El armisticio se aplicaba a todos los ejércitos de provincias, excepción hecha del de Bourbaki, cercado casi por completo, el único a quien realmente hubiera beneficiado el armisticio. Cuando llegó un poco de aire fresco de provincias, se supo que Bourbaki, empujado por los alemanes, había tenido que lanzar su ejército a Suiza, después de una comedia de suicidio.
Las elecciones
La fiebre electoral sustituyó a la fiebre del sitio. El 8 de febrero debía enriquecer a Francia con una nueva Asamblea Nacional, y París se preparó para ello. De los hombres de la defensa, Gambetta fue el único inscrito en la mayor parte de las listas, por no haber perdido la esperanza en la patria, sobre todo cuando fue esparcida la proclama que fustigaba la vergonzosa paz y su explosión de decretos radicales.
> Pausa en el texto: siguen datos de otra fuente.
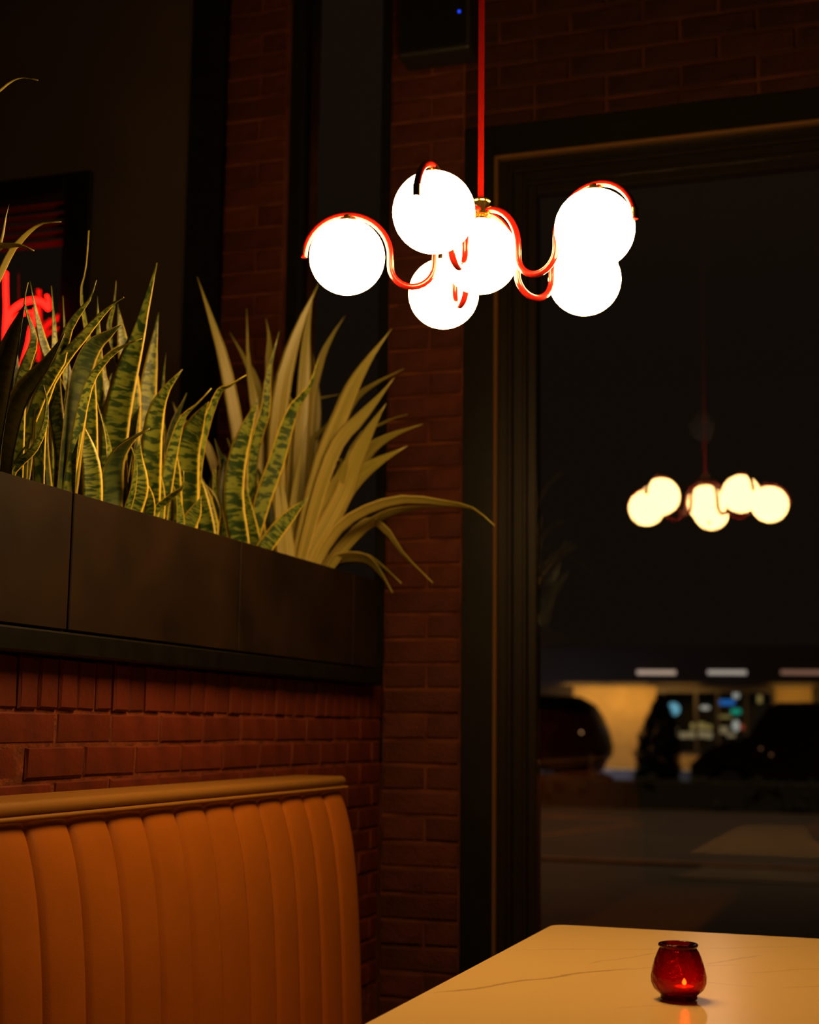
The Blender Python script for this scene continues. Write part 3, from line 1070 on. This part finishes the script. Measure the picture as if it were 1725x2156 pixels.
# ------------------------------------------------------------------ candle jar
JC = at(1430, 2105, Z=.76)
def jar_mat():
    m = bpy.data.materials.new('red_jar_glass')
    m.use_nodes = True
    nt = m.node_tree
    L = nt.links.new
    nt.nodes.remove(nt.nodes['Principled BSDF'])
    tc = nt.nodes.new('ShaderNodeTexCoord')
    n = nt.nodes.new('ShaderNodeTexNoise')
    n.inputs['Scale'].default_value = 75
    n.inputs['Detail'].default_value = 2
    L(tc.outputs['Object'], n.inputs['Vector'])
    bp = nt.nodes.new('ShaderNodeBump')
    bp.inputs['Strength'].default_value = .9
    bp.inputs['Distance'].default_value = .004
    L(n.outputs['Fac'], bp.inputs['Height'])
    t = nt.nodes.new('ShaderNodeBsdfTransparent')
    t.inputs[0].default_value = (.38, .035, .016, 1)
    tr = nt.nodes.new('ShaderNodeBsdfTranslucent')
    tr.inputs[0].default_value = (.30, .002, .003, 1)
    g = nt.nodes.new('ShaderNodeBsdfGlossy')
    g.inputs['Roughness'].default_value = .08
    L(bp.outputs[0], g.inputs['Normal'])
    L(bp.outputs[0], tr.inputs['Normal'])
    m1 = nt.nodes.new('ShaderNodeMixShader')
    m1.inputs[0].default_value = .12
    L(t.outputs[0], m1.inputs[1])
    L(tr.outputs[0], m1.inputs[2])
    fr = nt.nodes.new('ShaderNodeFresnel')
    fr.inputs[0].default_value = 1.35
    L(bp.outputs[0], fr.inputs['Normal'])
    m2 = nt.nodes.new('ShaderNodeMixShader')
    L(fr.outputs[0], m2.inputs[0])
    L(m1.outputs[0], m2.inputs[1])
    L(g.outputs[0], m2.inputs[2])
    L(m2.outputs[0], nt.nodes['Material Output'].inputs[0])
    return m
M_JAR = jar_mat()
jar = empty('candle_jar', (JC.x, JC.y, .76), 'dimpled red glass candle jar with a lit candle, standing on the pale table', 'candle jar')
po = [(0, .0015), (.028, .0015), (.030, .0035), (.0295, .009), (.034, .013), (.041, .020), (.0455, .031), (.0458, .042), (.0430, .057), (.0385, .073), (.0335, .086), (.0300, .0925), (.0300, .094), (.0325, .0955), (.0330, .098), (.0318, .1005), (.0295, .101)]
pi = [(.0282, .0985), (.0275, .092), (.031, .084), (.036, .071), (.0405, .056), (.0432, .042), (.0430, .032), (.039, .022), (.031, .0155), (0, .012)]
bm = bmesh.new()
lathe_bm(bm, [(r, z * .90) for r, z in po + pi], 40)
for v in bm.verts:
    if .018 < v.co.z < .088:
        n_ = Vector((v.co.x, v.co.y, 0)).normalized()
        v.co += n_ * .0007 * noise.noise(v.co * 160)
jg = link('glass', fin(bm, 'glass', True), M_JAR, jar)
for v in ():
    pass
M_WAX = mat('candle_wax', (.35, .20, .14), .5)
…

Algunos periódicos ensalzaban a Jules Favre y a Picard, que habían tenido suficiente osadía para hacerse pasar por los elementos más extremistas del gobierno; nadie se atrevió a llegar hasta Trochu, Jules Simon, Jules Ferry. El partido de vanguardia multiplicó las listas que explicaban su impotencia durante el sitio. La gente del 48, se negó a admitir a Blanqui; pero aceptó, con el fin de aparentar lo que no era, a varios miembros de la Internacional, y su abigarrada lista de neojacobinos y de socialistas tomó el nombre de los Cuatro Comités. Los clubs y los grupos obreros hicieron listas cerradas: en una de ellas figuraba el socialista alemán Liebknecht. La más definida vino de la Corderie.